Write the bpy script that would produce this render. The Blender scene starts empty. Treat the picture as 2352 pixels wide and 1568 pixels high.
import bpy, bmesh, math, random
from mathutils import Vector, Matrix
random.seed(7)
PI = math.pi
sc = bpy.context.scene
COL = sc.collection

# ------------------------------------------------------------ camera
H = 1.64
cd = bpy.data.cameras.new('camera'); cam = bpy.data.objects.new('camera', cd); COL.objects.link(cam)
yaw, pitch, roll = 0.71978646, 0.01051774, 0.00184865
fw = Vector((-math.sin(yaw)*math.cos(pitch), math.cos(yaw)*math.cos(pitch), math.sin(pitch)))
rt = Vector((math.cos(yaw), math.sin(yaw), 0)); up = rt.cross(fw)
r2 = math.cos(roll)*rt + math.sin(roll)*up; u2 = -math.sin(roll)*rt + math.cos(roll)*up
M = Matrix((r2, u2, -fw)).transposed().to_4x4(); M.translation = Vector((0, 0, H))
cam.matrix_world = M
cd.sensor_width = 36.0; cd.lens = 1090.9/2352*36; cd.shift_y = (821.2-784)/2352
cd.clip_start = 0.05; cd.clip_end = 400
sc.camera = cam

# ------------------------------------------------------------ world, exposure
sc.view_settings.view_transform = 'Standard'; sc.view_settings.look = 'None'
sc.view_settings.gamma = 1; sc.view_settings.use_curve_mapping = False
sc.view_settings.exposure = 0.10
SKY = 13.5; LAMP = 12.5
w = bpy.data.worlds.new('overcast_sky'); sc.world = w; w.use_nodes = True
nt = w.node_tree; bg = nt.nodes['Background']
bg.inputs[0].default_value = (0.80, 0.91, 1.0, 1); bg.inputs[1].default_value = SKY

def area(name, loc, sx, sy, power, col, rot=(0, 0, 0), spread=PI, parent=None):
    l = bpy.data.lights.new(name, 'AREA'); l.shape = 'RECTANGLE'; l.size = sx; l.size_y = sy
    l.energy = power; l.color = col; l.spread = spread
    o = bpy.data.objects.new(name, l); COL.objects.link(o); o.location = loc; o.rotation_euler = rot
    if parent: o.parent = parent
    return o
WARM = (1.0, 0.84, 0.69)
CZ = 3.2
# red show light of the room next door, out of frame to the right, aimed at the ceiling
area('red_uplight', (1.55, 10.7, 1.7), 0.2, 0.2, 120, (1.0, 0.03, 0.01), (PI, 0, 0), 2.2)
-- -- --
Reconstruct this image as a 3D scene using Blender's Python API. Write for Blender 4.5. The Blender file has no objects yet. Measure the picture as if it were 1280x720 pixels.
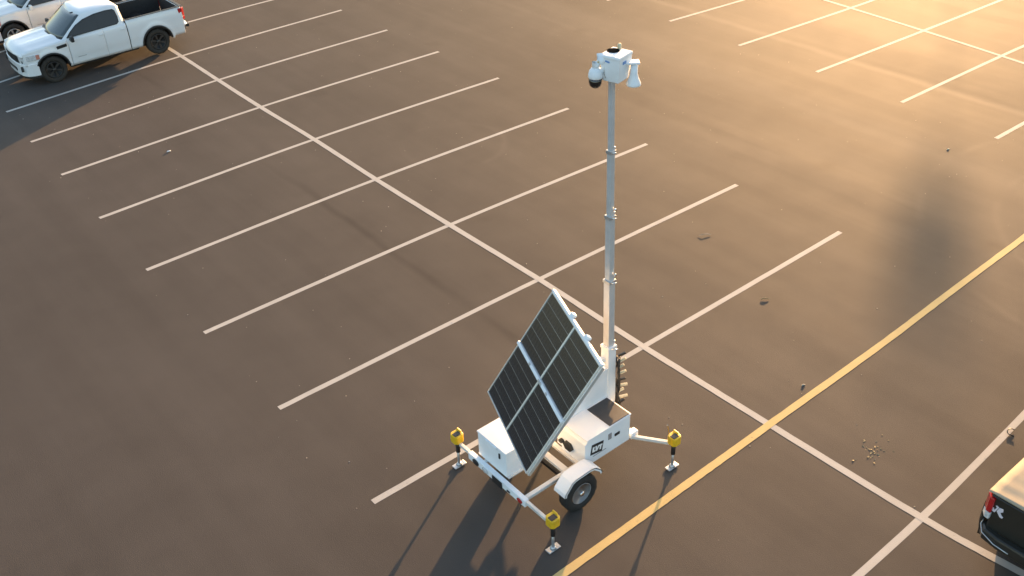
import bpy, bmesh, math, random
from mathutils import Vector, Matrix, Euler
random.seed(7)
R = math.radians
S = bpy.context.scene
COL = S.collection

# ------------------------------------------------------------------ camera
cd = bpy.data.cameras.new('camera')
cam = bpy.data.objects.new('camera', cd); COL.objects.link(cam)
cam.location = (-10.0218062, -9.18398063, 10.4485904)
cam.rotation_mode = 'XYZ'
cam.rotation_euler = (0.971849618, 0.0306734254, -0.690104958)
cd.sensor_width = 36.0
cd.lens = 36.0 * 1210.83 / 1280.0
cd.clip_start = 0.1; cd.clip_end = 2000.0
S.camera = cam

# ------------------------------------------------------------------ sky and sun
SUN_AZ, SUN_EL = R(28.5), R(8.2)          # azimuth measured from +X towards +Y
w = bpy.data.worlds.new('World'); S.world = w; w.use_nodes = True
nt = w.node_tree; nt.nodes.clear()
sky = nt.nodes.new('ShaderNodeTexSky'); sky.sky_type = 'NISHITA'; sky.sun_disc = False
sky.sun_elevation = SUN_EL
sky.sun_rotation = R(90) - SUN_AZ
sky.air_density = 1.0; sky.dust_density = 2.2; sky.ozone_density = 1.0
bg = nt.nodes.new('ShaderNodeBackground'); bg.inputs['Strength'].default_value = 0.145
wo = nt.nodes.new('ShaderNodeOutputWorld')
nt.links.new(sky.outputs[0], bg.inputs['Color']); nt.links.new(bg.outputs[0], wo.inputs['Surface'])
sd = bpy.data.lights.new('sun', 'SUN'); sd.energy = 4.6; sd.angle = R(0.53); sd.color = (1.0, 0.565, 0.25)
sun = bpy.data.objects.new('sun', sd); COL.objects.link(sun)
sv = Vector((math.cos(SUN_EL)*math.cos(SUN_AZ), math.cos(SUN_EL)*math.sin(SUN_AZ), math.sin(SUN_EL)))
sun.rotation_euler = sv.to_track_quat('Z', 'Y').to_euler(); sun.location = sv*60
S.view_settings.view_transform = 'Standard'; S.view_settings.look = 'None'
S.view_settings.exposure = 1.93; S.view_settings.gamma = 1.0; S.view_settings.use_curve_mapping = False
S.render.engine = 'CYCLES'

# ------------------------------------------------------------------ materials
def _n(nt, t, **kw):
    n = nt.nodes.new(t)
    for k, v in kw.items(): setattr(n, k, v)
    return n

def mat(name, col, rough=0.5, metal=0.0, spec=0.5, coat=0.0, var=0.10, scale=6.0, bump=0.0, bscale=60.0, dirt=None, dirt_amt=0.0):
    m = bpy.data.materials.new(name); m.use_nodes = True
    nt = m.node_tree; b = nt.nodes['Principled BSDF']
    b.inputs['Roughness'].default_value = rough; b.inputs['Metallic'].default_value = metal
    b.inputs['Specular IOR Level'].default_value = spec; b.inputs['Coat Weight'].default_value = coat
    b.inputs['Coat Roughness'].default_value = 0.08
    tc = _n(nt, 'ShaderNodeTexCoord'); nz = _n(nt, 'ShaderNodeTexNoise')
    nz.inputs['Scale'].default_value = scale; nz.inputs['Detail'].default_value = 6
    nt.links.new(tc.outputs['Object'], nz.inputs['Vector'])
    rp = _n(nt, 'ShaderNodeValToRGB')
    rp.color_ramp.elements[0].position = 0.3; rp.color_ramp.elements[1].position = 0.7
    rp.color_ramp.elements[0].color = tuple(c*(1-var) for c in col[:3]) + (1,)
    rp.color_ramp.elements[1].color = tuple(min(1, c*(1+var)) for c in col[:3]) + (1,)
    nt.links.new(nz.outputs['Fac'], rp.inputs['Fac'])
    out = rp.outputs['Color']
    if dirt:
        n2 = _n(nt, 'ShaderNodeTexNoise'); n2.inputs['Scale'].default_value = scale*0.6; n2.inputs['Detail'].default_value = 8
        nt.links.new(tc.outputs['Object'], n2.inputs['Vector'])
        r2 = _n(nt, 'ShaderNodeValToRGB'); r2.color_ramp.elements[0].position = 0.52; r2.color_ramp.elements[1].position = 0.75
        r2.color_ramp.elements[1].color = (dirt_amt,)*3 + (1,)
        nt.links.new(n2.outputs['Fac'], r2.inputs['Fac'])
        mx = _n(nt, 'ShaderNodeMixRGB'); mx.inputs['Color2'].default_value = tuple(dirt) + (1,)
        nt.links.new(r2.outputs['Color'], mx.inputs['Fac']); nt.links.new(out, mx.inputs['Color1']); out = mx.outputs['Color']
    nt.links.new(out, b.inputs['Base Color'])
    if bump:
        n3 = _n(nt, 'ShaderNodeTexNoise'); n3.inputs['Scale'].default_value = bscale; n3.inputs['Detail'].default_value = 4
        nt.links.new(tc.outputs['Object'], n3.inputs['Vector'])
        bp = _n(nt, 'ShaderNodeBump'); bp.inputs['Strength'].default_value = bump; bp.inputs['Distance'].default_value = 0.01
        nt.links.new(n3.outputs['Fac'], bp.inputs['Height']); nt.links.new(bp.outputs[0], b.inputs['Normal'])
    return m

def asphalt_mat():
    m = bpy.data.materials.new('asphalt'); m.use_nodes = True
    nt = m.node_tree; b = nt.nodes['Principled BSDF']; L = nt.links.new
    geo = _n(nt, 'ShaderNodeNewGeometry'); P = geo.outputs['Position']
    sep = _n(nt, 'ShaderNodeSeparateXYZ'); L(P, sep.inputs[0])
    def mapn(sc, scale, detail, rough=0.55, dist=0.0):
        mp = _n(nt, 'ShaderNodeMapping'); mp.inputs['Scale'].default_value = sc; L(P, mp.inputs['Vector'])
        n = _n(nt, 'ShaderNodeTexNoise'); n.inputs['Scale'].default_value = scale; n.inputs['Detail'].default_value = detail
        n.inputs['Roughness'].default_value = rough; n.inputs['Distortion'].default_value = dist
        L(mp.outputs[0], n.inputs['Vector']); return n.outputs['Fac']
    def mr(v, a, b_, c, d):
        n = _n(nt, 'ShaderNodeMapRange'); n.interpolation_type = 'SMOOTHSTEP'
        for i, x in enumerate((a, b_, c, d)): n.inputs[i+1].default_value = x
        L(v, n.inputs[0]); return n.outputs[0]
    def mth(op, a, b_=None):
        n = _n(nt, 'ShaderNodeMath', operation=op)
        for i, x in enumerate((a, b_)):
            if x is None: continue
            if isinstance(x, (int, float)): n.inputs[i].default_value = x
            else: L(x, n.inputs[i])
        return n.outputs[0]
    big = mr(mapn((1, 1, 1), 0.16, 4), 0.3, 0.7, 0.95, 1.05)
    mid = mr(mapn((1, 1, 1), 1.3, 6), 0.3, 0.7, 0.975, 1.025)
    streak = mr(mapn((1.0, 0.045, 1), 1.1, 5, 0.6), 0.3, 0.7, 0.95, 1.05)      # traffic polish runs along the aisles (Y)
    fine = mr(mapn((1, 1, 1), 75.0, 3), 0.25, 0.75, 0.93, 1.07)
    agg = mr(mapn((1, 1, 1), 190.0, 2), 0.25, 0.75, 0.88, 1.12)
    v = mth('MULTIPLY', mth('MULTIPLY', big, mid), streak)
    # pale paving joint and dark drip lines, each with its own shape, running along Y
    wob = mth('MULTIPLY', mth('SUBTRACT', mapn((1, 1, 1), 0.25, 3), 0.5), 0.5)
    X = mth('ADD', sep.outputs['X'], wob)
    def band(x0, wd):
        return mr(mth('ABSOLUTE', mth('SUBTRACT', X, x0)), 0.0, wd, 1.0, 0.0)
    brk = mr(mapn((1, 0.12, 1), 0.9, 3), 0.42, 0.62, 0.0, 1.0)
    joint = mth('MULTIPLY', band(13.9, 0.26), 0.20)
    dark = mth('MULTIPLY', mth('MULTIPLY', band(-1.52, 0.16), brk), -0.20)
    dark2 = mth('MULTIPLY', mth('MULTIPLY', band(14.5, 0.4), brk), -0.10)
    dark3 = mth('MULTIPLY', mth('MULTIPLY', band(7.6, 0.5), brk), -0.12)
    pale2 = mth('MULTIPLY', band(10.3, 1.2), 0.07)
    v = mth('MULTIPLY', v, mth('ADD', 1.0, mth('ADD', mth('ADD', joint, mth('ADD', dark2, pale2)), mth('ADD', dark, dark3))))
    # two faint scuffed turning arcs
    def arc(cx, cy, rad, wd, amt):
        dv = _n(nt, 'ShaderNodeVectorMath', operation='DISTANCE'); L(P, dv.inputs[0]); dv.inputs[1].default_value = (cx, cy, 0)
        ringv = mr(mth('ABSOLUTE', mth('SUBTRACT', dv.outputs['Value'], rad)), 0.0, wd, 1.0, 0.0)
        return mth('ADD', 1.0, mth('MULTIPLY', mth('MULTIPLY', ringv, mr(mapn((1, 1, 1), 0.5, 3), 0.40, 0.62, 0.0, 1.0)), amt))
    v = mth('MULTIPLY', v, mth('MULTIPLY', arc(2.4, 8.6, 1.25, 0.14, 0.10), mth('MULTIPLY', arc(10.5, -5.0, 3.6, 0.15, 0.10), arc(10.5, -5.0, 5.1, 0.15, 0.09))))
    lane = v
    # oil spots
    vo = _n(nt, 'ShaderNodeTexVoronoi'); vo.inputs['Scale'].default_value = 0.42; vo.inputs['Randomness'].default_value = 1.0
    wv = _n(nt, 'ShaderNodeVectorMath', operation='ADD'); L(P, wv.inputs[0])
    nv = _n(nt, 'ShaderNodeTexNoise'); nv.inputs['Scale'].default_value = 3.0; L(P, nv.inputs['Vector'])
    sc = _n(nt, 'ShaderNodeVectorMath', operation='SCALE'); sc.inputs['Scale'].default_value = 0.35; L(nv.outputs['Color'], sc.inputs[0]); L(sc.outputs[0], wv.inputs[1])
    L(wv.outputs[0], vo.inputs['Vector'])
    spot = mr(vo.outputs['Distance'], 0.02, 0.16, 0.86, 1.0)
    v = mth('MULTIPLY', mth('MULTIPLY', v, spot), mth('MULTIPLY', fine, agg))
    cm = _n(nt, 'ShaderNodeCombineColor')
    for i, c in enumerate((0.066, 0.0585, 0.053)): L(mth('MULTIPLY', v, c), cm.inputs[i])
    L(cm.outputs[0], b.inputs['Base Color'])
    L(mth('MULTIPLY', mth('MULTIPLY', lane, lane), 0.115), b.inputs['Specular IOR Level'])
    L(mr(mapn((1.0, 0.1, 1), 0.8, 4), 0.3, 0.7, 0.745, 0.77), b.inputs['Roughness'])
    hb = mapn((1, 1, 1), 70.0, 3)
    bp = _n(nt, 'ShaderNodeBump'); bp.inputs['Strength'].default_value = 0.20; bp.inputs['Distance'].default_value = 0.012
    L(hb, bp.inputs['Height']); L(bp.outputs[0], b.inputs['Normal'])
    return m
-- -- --
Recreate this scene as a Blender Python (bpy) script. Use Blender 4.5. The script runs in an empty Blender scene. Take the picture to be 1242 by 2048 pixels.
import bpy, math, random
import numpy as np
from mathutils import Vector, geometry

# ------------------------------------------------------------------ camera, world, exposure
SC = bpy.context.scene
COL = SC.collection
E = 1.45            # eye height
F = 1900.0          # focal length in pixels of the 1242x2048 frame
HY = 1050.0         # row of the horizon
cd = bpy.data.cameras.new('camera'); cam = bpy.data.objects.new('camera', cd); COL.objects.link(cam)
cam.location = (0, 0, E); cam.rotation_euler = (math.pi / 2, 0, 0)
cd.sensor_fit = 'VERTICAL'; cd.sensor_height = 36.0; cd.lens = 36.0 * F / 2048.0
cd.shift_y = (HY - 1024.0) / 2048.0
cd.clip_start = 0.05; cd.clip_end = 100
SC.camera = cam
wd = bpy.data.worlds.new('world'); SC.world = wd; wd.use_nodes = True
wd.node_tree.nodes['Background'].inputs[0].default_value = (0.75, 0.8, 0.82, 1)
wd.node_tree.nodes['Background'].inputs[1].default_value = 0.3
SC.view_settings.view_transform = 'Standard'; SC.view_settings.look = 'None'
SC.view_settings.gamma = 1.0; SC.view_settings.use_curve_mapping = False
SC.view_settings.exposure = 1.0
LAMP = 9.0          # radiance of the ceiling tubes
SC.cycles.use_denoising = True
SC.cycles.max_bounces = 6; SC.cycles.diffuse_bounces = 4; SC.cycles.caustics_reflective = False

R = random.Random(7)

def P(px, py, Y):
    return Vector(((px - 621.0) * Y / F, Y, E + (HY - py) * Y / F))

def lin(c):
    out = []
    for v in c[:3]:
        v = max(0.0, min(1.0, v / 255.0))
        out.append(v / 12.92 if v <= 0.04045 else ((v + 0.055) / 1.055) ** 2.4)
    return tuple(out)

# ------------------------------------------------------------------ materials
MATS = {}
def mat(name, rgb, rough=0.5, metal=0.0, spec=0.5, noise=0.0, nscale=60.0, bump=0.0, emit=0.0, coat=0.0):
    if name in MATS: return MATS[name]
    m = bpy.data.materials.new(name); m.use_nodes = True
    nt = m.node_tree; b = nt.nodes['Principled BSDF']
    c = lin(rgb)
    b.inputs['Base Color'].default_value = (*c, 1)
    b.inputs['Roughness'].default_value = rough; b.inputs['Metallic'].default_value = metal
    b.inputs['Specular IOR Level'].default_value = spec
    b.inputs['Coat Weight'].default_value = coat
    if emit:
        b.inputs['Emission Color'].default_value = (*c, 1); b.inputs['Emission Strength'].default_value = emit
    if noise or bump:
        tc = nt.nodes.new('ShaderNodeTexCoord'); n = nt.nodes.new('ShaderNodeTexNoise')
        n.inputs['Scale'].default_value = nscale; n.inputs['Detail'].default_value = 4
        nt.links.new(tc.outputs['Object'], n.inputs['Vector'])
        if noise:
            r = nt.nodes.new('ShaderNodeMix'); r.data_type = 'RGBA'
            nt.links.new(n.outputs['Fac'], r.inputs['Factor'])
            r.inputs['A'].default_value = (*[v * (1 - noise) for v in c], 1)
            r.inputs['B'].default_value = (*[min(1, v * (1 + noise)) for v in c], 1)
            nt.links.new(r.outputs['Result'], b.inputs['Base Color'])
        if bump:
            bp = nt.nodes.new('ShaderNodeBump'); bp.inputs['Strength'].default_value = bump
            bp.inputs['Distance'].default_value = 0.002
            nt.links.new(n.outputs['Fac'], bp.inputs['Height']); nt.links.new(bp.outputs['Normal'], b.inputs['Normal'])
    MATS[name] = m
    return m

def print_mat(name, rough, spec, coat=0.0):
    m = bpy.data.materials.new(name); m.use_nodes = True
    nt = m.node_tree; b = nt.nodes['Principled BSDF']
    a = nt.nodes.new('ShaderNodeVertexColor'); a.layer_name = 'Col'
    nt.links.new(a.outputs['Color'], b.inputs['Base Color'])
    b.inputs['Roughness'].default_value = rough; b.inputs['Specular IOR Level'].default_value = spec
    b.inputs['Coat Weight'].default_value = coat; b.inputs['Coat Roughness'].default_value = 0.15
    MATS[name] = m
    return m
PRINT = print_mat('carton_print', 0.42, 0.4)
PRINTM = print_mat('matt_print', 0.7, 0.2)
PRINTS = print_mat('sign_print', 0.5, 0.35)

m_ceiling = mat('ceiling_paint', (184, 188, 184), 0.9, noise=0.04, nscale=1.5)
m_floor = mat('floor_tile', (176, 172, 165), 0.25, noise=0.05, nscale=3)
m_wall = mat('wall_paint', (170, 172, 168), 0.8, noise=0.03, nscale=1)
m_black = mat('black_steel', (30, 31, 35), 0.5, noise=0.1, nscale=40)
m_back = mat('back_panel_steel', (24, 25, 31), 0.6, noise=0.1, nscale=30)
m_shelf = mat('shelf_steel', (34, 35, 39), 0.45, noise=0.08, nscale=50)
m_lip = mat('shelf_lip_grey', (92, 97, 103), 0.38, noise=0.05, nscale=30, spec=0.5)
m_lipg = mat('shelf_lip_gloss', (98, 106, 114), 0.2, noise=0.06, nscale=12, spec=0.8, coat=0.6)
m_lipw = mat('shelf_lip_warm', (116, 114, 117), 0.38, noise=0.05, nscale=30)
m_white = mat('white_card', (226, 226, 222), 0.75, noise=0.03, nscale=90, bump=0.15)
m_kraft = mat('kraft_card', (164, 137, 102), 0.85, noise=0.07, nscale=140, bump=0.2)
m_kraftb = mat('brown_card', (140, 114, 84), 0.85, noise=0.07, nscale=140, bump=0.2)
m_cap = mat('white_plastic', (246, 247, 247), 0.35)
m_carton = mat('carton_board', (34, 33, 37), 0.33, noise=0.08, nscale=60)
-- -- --
> [YOUR GOAL]:
Go back over the listing above and copy exactly the lines that begin at the line with "Write the bpy" and stop after the line with "bg.inputs[0].default_value = (0.80, 0.91, 1.0, 1);"; leave out every other line.

> [REPLY]:
Write the bpy script that would produce this render. The Blender scene starts empty. Treat the picture as 2352 pixels wide and 1568 pixels high.
import bpy, bmesh, math, random
from mathutils import Vector, Matrix
random.seed(7)
PI = math.pi
sc = bpy.context.scene
COL = sc.collection

# ------------------------------------------------------------ camera
H = 1.64
cd = bpy.data.cameras.new('camera'); cam = bpy.data.objects.new('camera', cd); COL.objects.link(cam)
yaw, pitch, roll = 0.71978646, 0.01051774, 0.00184865
fw = Vector((-math.sin(yaw)*math.cos(pitch), math.cos(yaw)*math.cos(pitch), math.sin(pitch)))
rt = Vector((math.cos(yaw), math.sin(yaw), 0)); up = rt.cross(fw)
r2 = math.cos(roll)*rt + math.sin(roll)*up; u2 = -math.sin(roll)*rt + math.cos(roll)*up
M = Matrix((r2, u2, -fw)).transposed().to_4x4(); M.translation = Vector((0, 0, H))
cam.matrix_world = M
cd.sensor_width = 36.0; cd.lens = 1090.9/2352*36; cd.shift_y = (821.2-784)/2352
cd.clip_start = 0.05; cd.clip_end = 400
sc.camera = cam

# ------------------------------------------------------------ world, exposure
sc.view_settings.view_transform = 'Standard'; sc.view_settings.look = 'None'
sc.view_settings.gamma = 1; sc.view_settings.use_curve_mapping = False
sc.view_settings.exposure = 0.10
SKY = 13.5; LAMP = 12.5
w = bpy.data.worlds.new('overcast_sky'); sc.world = w; w.use_nodes = True
nt = w.node_tree; bg = nt.nodes['Background']
bg.inputs[0].default_value = (0.80, 0.91, 1.0, 1); bg.inputs[1].default_value = SKY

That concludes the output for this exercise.